Après ces considérations électorales, j’aimerais évoquer la question de l’engagement politique. Certains lecteurs de mon blog ont pu trouver étrange que je prenne fait et cause pour un parti au cours de cette campagne, prenant le risque d’abandonner tout esprit critique. Je pense en fait que la vie politique est faite de périodes d’action et de périodes de réflexion. Je récuse l’idée qu’il y aurait un « au-dessus » à la politique, un « arrière-monde » composé d’idées pures qui s’opposerait à la fausseté de l’affrontement électoral. Aussi élaborée et complexe soit-elle, une réflexion politique se termine par un bulletin dans une urne, et c’est très bien ainsi. On peut décrier à longueur de temps la faiblesse de l’offre politique, je préfère me dire que cette offre répond à la demande du corps électoral et que si un projet irrésistible existait, il verrait immanquablement le jour dans une société libérale.

Dans ces conditions, il me semble noble de « rentrer dans l’arène » et de défendre une liste ou un camp. Bien entendu je ne partage pas l’intégralité des vues de l’UMP, cela ne m’a pas empêché de défendre avec sincérité ce avec quoi j’étais d’accord.

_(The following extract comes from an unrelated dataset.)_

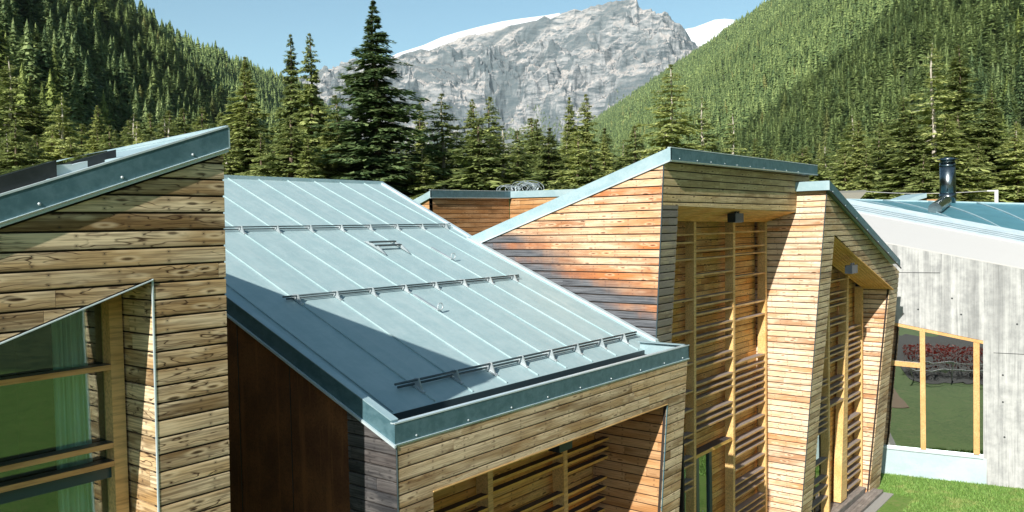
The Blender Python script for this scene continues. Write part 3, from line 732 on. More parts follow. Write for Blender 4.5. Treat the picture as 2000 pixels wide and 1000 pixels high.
# front wall with the wide opening
F3 = lambda u, z: (u, 7.6, z)
board_wall('wall', [([(7.162, 5.585), (14.95, 5.585), (15.06, 6.31), (7.162, 6.31)], 0), ([(7.162, GZ), (7.78, GZ), (7.78, 5.583), (7.162, 5.583)], 0), ([(13.25, GZ), (13.95, GZ), (14.95, 5.583), (14.21, 5.583)], 0)],
           F3, (0, -1, 0), [M['wood_band']], lw, 22, blen=4.5)
m = MB(); m.prism([(7.153, 7.596, GZ), (7.161, 7.596, GZ), (7.161, 7.596, 6.33), (7.153, 7.596, 6.33)], (0, .02, 0)); m.build('corner_flashing', M['guard'], lw)
m = MB(); m.box(7.78, 14.2, 7.59, 7.63, 5.565, 5.581); m.build('opening_trim', M['post'], lw)
def slant(z): return 14.235-(5.585-z)*0.147
board_wall('reveal_wall', [([(7.66, GZ), (9.2, GZ), (9.2, 5.6), (7.66, 5.6)], 0)], lambda u, z: (slant(z), u, z), (-1, 0, 0.147), [M['wood_orange_in'] if 'wood_orange_in' in M else M['wood_rear']], lw, 23)
m = MB(); m.prism([(14.205, 7.597, 5.58), (14.219, 7.597, 5.58), (slant(GZ)+.0, 7.597, GZ), (slant(GZ)-.014, 7.597, GZ)], (0, .02, 0)); m.build('corner_flashing', M['fascia_dark'], lw)
board_wall('recess_wall', [([(7.7, GZ), (14.3, GZ), (14.3, 5.62), (7.7, 5.62)], 0)], lambda u, z: (u, 9.22, z), (0, -1, 0), [M['wood_inner']], lw, 24)
m = MB(); m.box(7.2, 15, 7.64, 9.3, 5.60, 5.66); m.build('soffit', M['post'], lw)
MB().box(15.0, 15.06, 7.7, 9.0, GZ, 6.3).build('end_wall', M['darkwood'], lw)
LY = 8.86
for x in (8.4, 10.36, 12.52, 14.30):
    zt = 5.6
    MB().hexa([(x-.02*(x > 14), LY, GZ), (x+.12, LY, GZ), (x+.12, LY+.26, GZ), (x, LY+.26, GZ), (x, LY, zt), (x+.13, LY, zt), (x+.13, LY+.26, zt), (x, LY+.26, zt)]).build('post', M['post'], lw)
for (a, b), zs in (((10.49, 12.52), (4.89+.12, 4.71+.10, 4.53+.10, 4.01+.08, 3.78+.05, 3.4)), ((8.52, 10.36), (4.91+.12, 4.62, 4.40, 4.0, 3.7)), ((12.65, 14.2), (4.78+.0, 4.60, 4.42, 4.02, 3.83, 3.62, 3.4))):
    for z in zs:
        MB().box(a, b-.004, LY+.004, LY+.15, z-.05, z).build('slat', M['slat_low'], lw)
# ---- snow guards
def guard(y, xs, x0, x1, h1, h2, r, sag=0.0):
    t = [None]
    zz = RZ(y)
    m = MB(); m.tube([(x0, y, zz+h1), (x1, y, zz+h1)], r, 8); gp = m.build('snow_guard', M['guard'], lw, True)
    MB().tube([(x0+.12, y+.07, zz+h2+.03), (x1+.10, y+.07, zz+h2+.03)], r, 8).build('pipe', M['guard'], gp, True)
    for x in xs:
        b = MB(); b.prism([(x-.010, y-.10, RZ(y-.10)+.034), (x-.010, y+.14, RZ(y+.14)+.034), (x-.010, y+.11, RZ(y+.11)+h2+.05), (x-.010, y+.025, zz+h1+r*1.5), (x-.010, y-.03, zz+h1+r*1.5)], (.020, 0, 0))
        b.box(x-.03, x+.03, y-.18, y+.2, 0, 0.001) if False else None
        b.prism([(x-.024, y-.14, RZ(y-.14)+.012), (x+.024, y-.14, RZ(y-.14)+.012), (x+.024, y+.17, RZ(y+.17)+.012), (x-.024, y+.17, RZ(y+.17)+.012)], (0, 0, .028))
        b.build('bracket', M['bracket'], gp)
seams = [8.06+0.857*k for k in range(11)]
guard(14.74, [s for s in seams if s < 15.8], 7.6, 15.95, .11, .035, .014)
guard(11.85, [s for s in seams if 8.8 < s < 15.2], 8.62, 15.1, .11, .035, .016)
guard(8.98, [s for s in seams if s > 8.5 and s < 15.3], 8.45, 15.45, .15, .05, .019)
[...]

Parfois, j’ai été conduit à interpréter la ligne de l’UMP, à me détourner du discours officiel et compassé qui prévaut lors des campagnes électorales, pour exprimer le fond de la pensée conservatrice et libérale. J’ai également été aidé par le sujet dont il était question au cours de cette campagne : l’Europe, car je me reconnais parfaitement dans la politique du Président de la République, ce qui n’est pas forcément le cas de la politique intérieure qu’il mène.

Merci en tous cas aux lecteurs de ce blog, et un grand merci à Sof avec qui nous avons réussi à maintenir un désaccord constructif. Car une bonne ligne politique, c’est une ligne qui peut être contestée : le consensus, loin d’être un aboutissement, est fondamentalement apolitique.